Sapphire glass can serve as optical window lenses, lens protective covers, observation windows, armored windows, wear-resistant windows, optical components, and high-temperature impact resistant optical windows. Sapphire glass windows exhibit high transmission in the ultraviolet and visible light wavelength, with a transmittance range of 170 nm to 5.5 μm. They also demonstrate excellent high-temperature resistance (capable of prolonged use at 1700°C), exceptional hardness, and strong resistance to acid and alkali corrosion. The processing of sapphire optical windows uses the following methods:

1. Hydration polishing

The fundamental principle of hydration polishing can be summarized as follows: during the process of ceramic polishing machining, the polishing disc and the sapphire surface undergo friction, resulting in the generation of high temperatures and pressures at the point of contact. These conditions serve to activate the atoms of the sapphire surface through the utilization of superheated water vapor. Gas molecules interact with water on its surface to form a hydration chemical reaction layer at the interface. Subsequently, the application of superheated water vapor facilitates the removal of the hydration layer from the sapphire lens surface, thereby ensuring the attainment of an ultra-precision machining quality.

2. Laser polishing

Through the thermal and photochemical interaction between laser and sapphire, it can be categorized into two distinct methods: cold polishing and hot polishing. Cold polishing involves using a short wavelength laser to chemically decompose and remove materials. Following the absorption of light molecules by the sapphire surface, the surface structure is destroyed and the surface material separates, leading to the removal of the surface material. Sapphire optical window hot polishing typically involves the utilization of a continuous long-wavelength laser, along with techniques such as melting, evaporation, and other methods, for the purpose of removing the surface composition of the material.
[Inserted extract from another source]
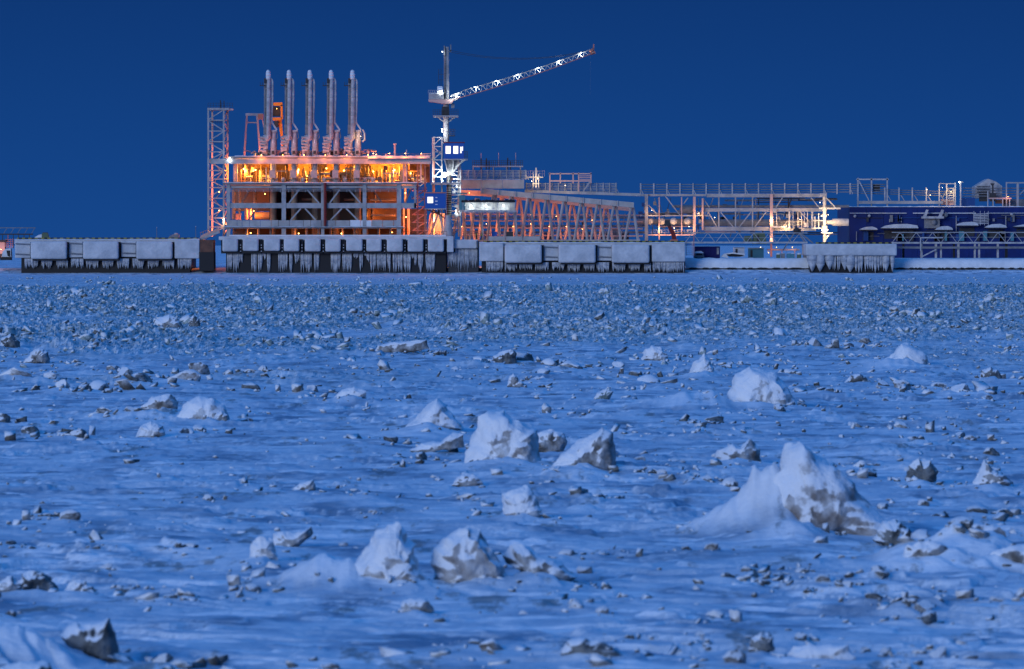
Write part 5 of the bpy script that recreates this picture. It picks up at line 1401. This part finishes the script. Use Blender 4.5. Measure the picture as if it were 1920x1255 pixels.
pb.bar('walkway', 'frost', (1200, 404.5, 44.6), (1300, 404.5, 44.6), .34)
pb.bar('walkway', 'frost', (1300, 404.5, 44.6), (1330, 405, 44.6), .24)
pb.part('lit_floor', MB().box(1215, 439.5, 1300, 442, 44, 47), 'pink')  # orange light on the floor put into its salmon colour
mb = MB(); rails(mb, 1216, 1320, 431, 439, 44, 2, 6, .08); pb.part('railing', mb, 'steel_dim'); mb = MB(); rails(mb, 1300, 1330, 397, 405, 44, 2, 4, .08); pb.part('railing', mb, 'steel_dim'); mb = MB(); rails(mb, 1450, 1530, 415, 427, 44.2, 2, 8, .1); pb.part('railing', mb, 'steel_dim')
pb.part('bracket_plate', MB().box(1446, 424, 1472, 427.5, 43.6, 45).box(1508, 418, 1516, 426, 44, 44.6).box(1449, 391, 1456, 399, 44, 44.6), 'frost')
rp_ = random.Random(77)
for k in range(60):
    x = rp_.uniform(1196, 1540); y = rp_.choice([373, 376, 380, 400, 402, 408, 424, 436, 440]) + rp_.uniform(-1, 1); d = rp_.uniform(50, 66)
    if rp_.random() < .55:
        pb.tube('process_pipe', rp_.choice(['steel_dim', 'steel', 'pink', 'dark']), (x, y, d), (min(x + rp_.uniform(20, 110), 1570), y, d), rp_.uniform(.09, .26), n=6)
    else:
        y2 = rp_.choice([372, 398, 404]); pb.bar('strut', rp_.choice(['steel_dim', 'steel', 'dark']), (x, y2, d), (x + rp_.choice([0, 0, 0, 12, -12]), y2 + rp_.choice([26, 34, 40]), d), rp_.uniform(.12, .3))
for k in range(26):
    x = rp_.uniform(1196, 1330) if k < 16 else rp_.uniform(1330, 1540); y = rp_.uniform(374, 432)
    pb.box('equipment_box', rp_.choice(['steel_dim', 'dark', 'rust', 'hullpale']), x, y, x + rp_.uniform(3, 10), y + rp_.uniform(4, 14), 53, 55)
for (x, y) in ((1458, 406), (1474, 402), (1300, 400), (1310, 412), (1250, 392), (1225, 378)): pb.box('junction_box', 'steel_dim', x, y, x + 5, y + 7, 45.4, 46)
for (x, y, p) in ((1236, 428, 220), (1264, 428, 220), (1292, 425, 200), (1310, 400, 120), (1222, 395, 100), (1340, 408, 60), (1446, 412, 260), (1475, 424, 320), (1500, 412, 260), (1446, 448, 70), (1426, 464, 20)):
    pb.lamp(x, y, 43, p, (1, .55, .24), .10, 'lampy')
# bright post
bp_ = Thing('floodlit_column', 'thick column lit brilliant yellow at the right end of the pipe bridge', 'column', (1546, 454, 40))
bp_.tube('shaft', 'frost', (1546, 363, 40), (1546, 454, 40), .45, n=14)
bp_.part('collar', MB().tube((1546, 424, 40), (1546, 436, 40), .75, n=14).tube((1546, 388, 40), (1546, 396, 40), .6, n=14).tube((1546, 402, 40), (1546, 407, 40), .62, n=12), 'frost')
bp_.part('lower_brace', MB().bar((1546, 452, 40), (1557, 438, 40), .3).box(1540, 436, 1562, 437.8, 39, 42), 'frost')
bp_.part('head_arm', MB().box(1538, 363, 1550, 369, 39, 42).bar((1549, 371, 40), (1567, 390, 40), .3).bar((1536, 391, 40), (1576, 391, 40), .42), 'frost')
bp_.part('stub_pipe', MB().tube((1548, 417, 41), (1562, 417, 41), .55, n=14).tube((1561, 417, 41), (1591, 417, 41), .95, n=18), 'frost')
bp_.part('side_frames', MB().bar((1528, 406, 40), (1528, 430, 40), .22).bar((1535, 400, 40), (1535, 430, 40), .22).bar((1524, 414, 40), (1546, 414, 40), .2).bar((1524, 428, 40), (1546, 428, 40), .3), 'frost')
for (x, y, p) in ((1552, 431, 330), (1541, 431, 240), (1553, 403, 300), (1540, 405, 240), (1551, 443, 120), (1537, 380, 80)):
    bp_.lamp(x, y, 37.4, p, WRM, .13, 'lampy', soft=.1)

# ------------------------------------------------------------------ low truss footbridges
def footbridge(label, x0, x1, y0, y1, d, step, legs, mk='steel'):
    f = Thing('truss_footbridge', label, 'footbridge', (0.5 * (x0 + x1), y1, d))
    f.bar('top_chord', mk, (x0, y0, d), (x1, y0, d), .22); f.box('bottom_chord', 'frost', x0, y1 - 2, x1, y1 + 1.2, d - .3, d + 2.6)
    n = int((x1 - x0) / step)
    for k in range(n):
        a = x0 + (x1 - x0) * k / n; b_ = x0 + (x1 - x0) * (k + 1) / n; m = .5 * (a + b_)
        f.bar('web', mk, (a, y1, d), (m, y0, d), .15); f.bar('web', mk, (m, y0, d), (b_, y1, d), .15)
    f.bar('handrail', mk, (x0, y0 + 9, d), (x1, y0 + 9, d), .08)
    for (x, yb, w, m2) in legs:
        f.box('leg', m2, x - w / 2, y1 + 1.2, x + w / 2, yb, d, d + .8)
    return f
footbridge('pale blue truss footbridge between the right-hand quay and the dolphin', 1284, 1514, 437, 455.5, 12, 28, [])
fb = footbridge('long blue-grey truss footbridge on posts at the right edge', 1672, 2040, 436, 456, 12, 29, [(1694, 484, 4, 'black'), (1728, 484, 4, 'frost'), (1755, 484, 4, 'frost'), (1764.5, 484, 3, 'frost'), (1789, 484, 4, 'black'), (1797, 484, 4, 'frost'), (1828, 484, 3.4, 'frost'), (1836, 484, 3.4, 'frost'), (1871, 484, 3.4, 'frost'), (1887, 484, 5, 'black')])
fb.box('lower_beam', 'steel_dim', 1680, 462.5, 2040, 466.5, 11, 14)
fb.part('service_frame', MB().bar((1726, 446, 11), (1768, 446, 11), .3).bar((1728, 482, 11), (1755, 468, 11), .3).bar((1726, 446, 11), (1726, 470, 11), .25), 'frost')

# ------------------------------------------------------------------ dark blue works building on the right
hb = Thing('blue_works_building', 'long dark blue clad building at right with snow-loaded canopies', 'building', (1750, 470, 60))
for k in range(15):
    a = 1593 + k * 32
    hb.box('cladding_panel', 'hull', a, 388, a + 31.6, 484, 60 + (0.10 if k % 2 else 0), 62)
hb.box('end_panel', 'hullpale', 1571, 389, 1592.6, 484, 61, 63)
snow_top(hb, 1592, 2060, 388.4, 59.8, 70, 1.6)
hb.box('snow_ledge', 'snow', 1593, 399.4, 1700, 400.4, 59.4, 60); hb.box('snow_ledge', 'snow', 1712, 399.2, 1830, 400.6, 59.4, 60); hb.box('snow_ledge', 'snow', 1850, 399.4, 2060, 400.2, 59.4, 60)
for (a, b_, y0, y1) in ((1612, 1646, 422, 431), (1652, 1722, 417, 428), (1754, 1787, 421, 431), (1793, 1835, 413, 423), (1847, 1888, 417, 427), (1900, 1960, 417, 425)):
    y0 = y0 + 3
    s_ = hb.part('canopy_snow', MB().prism([(a, y1), (a + (b_ - a) * .12, y0 + 3.5), (a + (b_ - a) * .35, y0 + .8), (a + (b_ - a) * .7, y0), (b_ - 2, y0 + 3), (b_, y1)], 56.5, 60), 'rime')  # duller rime colour stands in for the shade on this snow
    hb.part('canopy', MB().box(a + 2, y1 + .1, b_ - 1, y1 + 1.6, 56.6, 60), 'dark', parent=s_)
    hb.part('doorway', MB().box(a + 6, y1 + 4, b_ - 8, y1 + 20, 59.86, 59.98), 'dark')
dv = hb.part('davit', MB().box(1728, 406, 1770, 410, 57, 58).prism([(1731, 406), (1737, 393), (1741, 394), (1737, 406)], 57, 58).prism([(1760, 406), (1766, 393), (1770, 394), (1766, 406)], 57, 58), 'frost')
hb.part('davit_gear', MB().ball((1751, 417, 58), .8, 10, 6).box(1733, 410, 1762, 428, 58.4, 59).ball((1773, 403, 58.5), .7, 8, 5), 'steel_dim')
mb = MB()
for k in range(7): mb.bar((1825, 402 + k * 3, 58), (1853, 401 + k * 3, 58), .22)
for x in (1826, 1838, 1846, 1853): mb.bar((x, 396, 58), (x, 423, 58), .14)
hb.part('outside_stair', mb, 'frost')
for (x, y) in ((1603, 405.5), (1630, 405), (1773, 402.5), (1897, 402), (1926, 402)): hb.part('bulkhead_light', MB().ball((x, y, 59.4), .42, 8, 5), 'frost')
for (x, y0, y1) in ((1793, 405, 435), (1886, 405, 425), (1606, 434, 452), (1690, 408, 417), (1668, 411, 417)): hb.tube('downpipe', 'steel', (x, y0, 59.4), (x, y1, 59.4), .12, n=6)
for k in range(14):
    x = rq.uniform(1596, 1915); hb.box('wall_box', rq.choice(['hullpale', 'dark', 'steel_dim']), x, rq.uniform(402, 412), x + rq.uniform(2, 6), rq.uniform(413, 418), 59, 60)
for k in range(22):
    x = rq.uniform(1595, 1915); y = rq.choice([404, 409, 433, 438, 443]); hb.tube('wall_conduit', rq.choice(['hullpale', 'steel_dim', 'dark']), (x, y, 59.6), (x + rq.uniform(10, 60), y, 59.6), rq.uniform(.06, .14), n=6)
for k in range(16):
    x = rq.uniform(1600, 1915); hb.box('wall_box', rq.choice(['hullpale', 'teal', 'dark', 'steel_dim']), x, rq.uniform(432, 440), x + rq.uniform(3, 12), 452, 58.6, 60)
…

However, it is important to note that this process results in a significant thermal temperature gradient and thermal stress. These factors can potentially lead to the formation of cracks, surface roughness, and other undesirable effects, so the hot polishing is more suitable for rough polishing. The cold polishing process exhibits low thermal stress and few cracks, which is suitable for ultra-precision polishing.

Minimizing the duration of laser action on the glass surface reduces its impact on the material, thereby enhancing the processing quality. Consequently, ultrafast laser technology has emerged as a focal point in the field of precision manufacturing. Despite this, traditional nanosecond laser processing equipment continues to dominate the market in precision machining applications.